Dr Elizabeth Norton on Margaret Beaufort

Few historical figures lived a life as turbulent as Margaret Beaufort, mother of Henry VII. Highly political and driven, Margaret endured childhood marriages, disinheritance and imprisonment to emerge as the most powerful woman in England. Highly controversial today thanks to the novels of Philippa Gregory, the real Margaret was a woman devoted to her family, education, religion and the continuation of the Tudor Dynasty. She deserves the credit as both its true founder and its architect.

Dr Elizabeth Norton is a British historian specialising in the queens of England and the Tudor dynasty. She has published widely, including a biography of Margaret Beaufort, biographies of four of Henry VIII's wives and the critically acclaimed 'The Lives of Tudor Women'. She makes regular appearances on television, including 'The Boleyns, A Scandalous Family' (BBC2), on which she also acted as consultant, 'Digging Up Britain's Past (Channel 4) and Danny Dyer's Right Royal Family (BBC1). She is the lead historical consultant on the forthcoming feature film 'Firebrand', which stars Jude Law. She is currently working on the first academic study of Jane Seymour.

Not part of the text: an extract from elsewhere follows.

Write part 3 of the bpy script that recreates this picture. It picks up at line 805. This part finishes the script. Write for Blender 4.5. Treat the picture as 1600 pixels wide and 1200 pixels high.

Dr Alison Weir on Elizabeth of York

Alison Weir is a bestselling historical novelist of Tudor fiction, and the leading female historian in the United Kingdom. She has published more than thirty books, including many leading works of non-fiction, and has sold over three million copies worldwide. Her novels include the Tudor Rose trilogy, which spans three generations of history's most iconic family - the Tudors, and the highly acclaimed Six Tudor Queens series about the wives of Henry VIII, all of which were Sunday Times bestsellers.

Alison is a fellow of the Royal Society of Arts and an honorary life patron of Historic Royal Palaces.